Monday, May 23, 2011

Taste Test: Yellow Bud yellow tea from It's About Tea

I'm going to be upfront with you and say that I'm not particularly experienced with tea tasting as of yet. I mean, I drink the darn stuff every day, but as far as really serious flavour analysis goes, I'm a bit green.

I hope to change that, though, and these Taste Tests are going to be my training. If you are a beginner teahead like me, these posts will (hopefully) help you out in your own tasting adventures, as well. Let's all learn together, shall we?

Today's tea is interesting for a few reasons:

1) It's a yellow tea, which is probably the least known of the six tea types.

2) It was very much an impulse buy (a very pricey impulse buy).

3) Only one people of the six or so regulars in my tea club had any strong feelings about it one way or the other.

It's very odd, at least to me, to have a tea that looks and tastes so weird arouse no opinion whatsoever. The one person it seemed to get to excitedly exclaimed "That's so interesting!", but that was about the only reaction the tea got. Everybody else was just kind of "meh".

So I shelved the Yellow Bud for awhile, and promptly forgot about it until I was scanning TeaChat and noticed a thread about being disappointed with yellow tea. One of the suggestions made was to use hotter water when brewing the tea to try and wring more out more flavour. "Why the hell not try it?" I thought to myself.

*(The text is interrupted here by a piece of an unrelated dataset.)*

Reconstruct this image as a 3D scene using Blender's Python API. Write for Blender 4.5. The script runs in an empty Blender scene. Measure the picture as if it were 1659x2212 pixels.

So that's what I did this morning. Up until now, I've always treated the Yellow Bud like a green or white tea: never even thinking of bringing boiling water near it. Today I decided to hell with it, and let the kettle reach a good boil before infusing the leaves. I also used a lot more leaf than I normally would, because why not go for broke on a so-far underwhelming tea?

One of the things I had noticed about Yellow Bud before today was a weird salty butter note, not unpleasant, but definitely unexpected. I tried not to have any expectations going into this session, but I really REALLY wanted to taste that butteriness again. Unfortunately, I didn't.

What I DID taste was a more floral, woody cup, with the barest hint of sweetness on the back of my teeth. It wasn't nearly as smooth and vegetal as the Lu An Gua Pian green tea I had after it, and it wasn't as sweet and fruity as the Silver Needle white tea which I am so fond of. It was just kind of in the middle, having elements of white and green tea without doing any of them particularly well. Even the mouthfeel was insubstantial, vanishing from my tongue like a ghost without leaving anything behind. Five infusions, and not one of them was interesting.

Somewhere out there is a yellow tea that will rock my socks; of that there is no question. And it's unfair to write off a whole genre of tea based off of a few tastings of but one member of that genre. But for now, I think I'll be keeping this tea in the closet when the Tea Clubbers come to visit. It just doesn't have anything to say.